On August 21, 2002 at 03:49:18, Daniel Clausen wrote:

>On August 20, 2002 at 23:16:03, Russell Reagan wrote:
>
>[snip]
>
>>The levels of truth:
>>
>>3. What you read in a book
>
>Not if it's in a book which _defines_ what ANSI-C is. Definitions can't be
>wrong. That can be useless probably, but not wrong.

It doesn't matter what it is. If the ANSI-C standard says something, and my
compiler doesn't compile code I write that is "ANSI-C compliant", what good is
that? Maybe my program will compile next year when they release the next version
of the compiler? I'll *ONLY* have to wait a year...

>>and the highest level of truth is...
>>
>>1. What the thing does when you run it
>
>I would have put that almost at the other end of the scale, at least when it
>concerns programming in C. A program which compiles w/o errors and links,
>_always_ does _something_ specific, under this platform, at that day, at that
>time, with this memory layout, etc. There are many (?) things, which are either
>implementation-defined or undefined at all in ANSI-C. The "highest level of
>truth" won't catch these. (of course, most people couldn't care less whether the
>stuff runs on the neighbours CPU as well, but that's another issue)

You are confusing things here I think. When I say "what it does when you run
it", I don't mean that you shouldn't pay attention to what the standard is, or
platform specific things, etc. My point is that if the documentation says one
thing, or the book says one thing, and the thing doesn't work right, that's no
good.

Besides, this isn't something I just made up. These are unix rules.

I had a situation last semester in school where the professor gave us an
assignment to write a shell script, and there was some sorting involved, so
naturally we used the 'sort' command.

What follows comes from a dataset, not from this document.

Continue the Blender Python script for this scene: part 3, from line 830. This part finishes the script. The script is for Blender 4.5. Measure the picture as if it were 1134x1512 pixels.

We ran into some problems though, since
the sort command didn't do what the book said it was supposed to do, and it
didn't do what the documenation that came with Solaris said it was supposed to
do, and everyone, including the professor, was at a loss (granted it was a
rather long sort command). Finally after playing around with it for a while I
figured out that we were leaving out a space here, a comma there, etc., just
syntactical things. Luckily for me this wasn't a project I was working on for a
job, and lucky for me it just flat didn't run when we tried it. What would have
happened if it would have been a job, and a command didn't run as documented,
and it opened up a security hole and someone hacks in and downloads the
companies user database, credit card numbers, names, phone numbers, addresses,
etc. I'd be putting my application in at McDonald's is what would happen.

My point is not that you should just "do whatever works", but that you should
make sure whatever you are doing works, and make sure it's working correctly,
because things don't always work as they're documented to. C and C++ are perfect
examples. Look at all of the non-compliance that has gone on, and that still
does go on to a lesser degree.

This "truth list" isn't supporting the printf() example, BTW.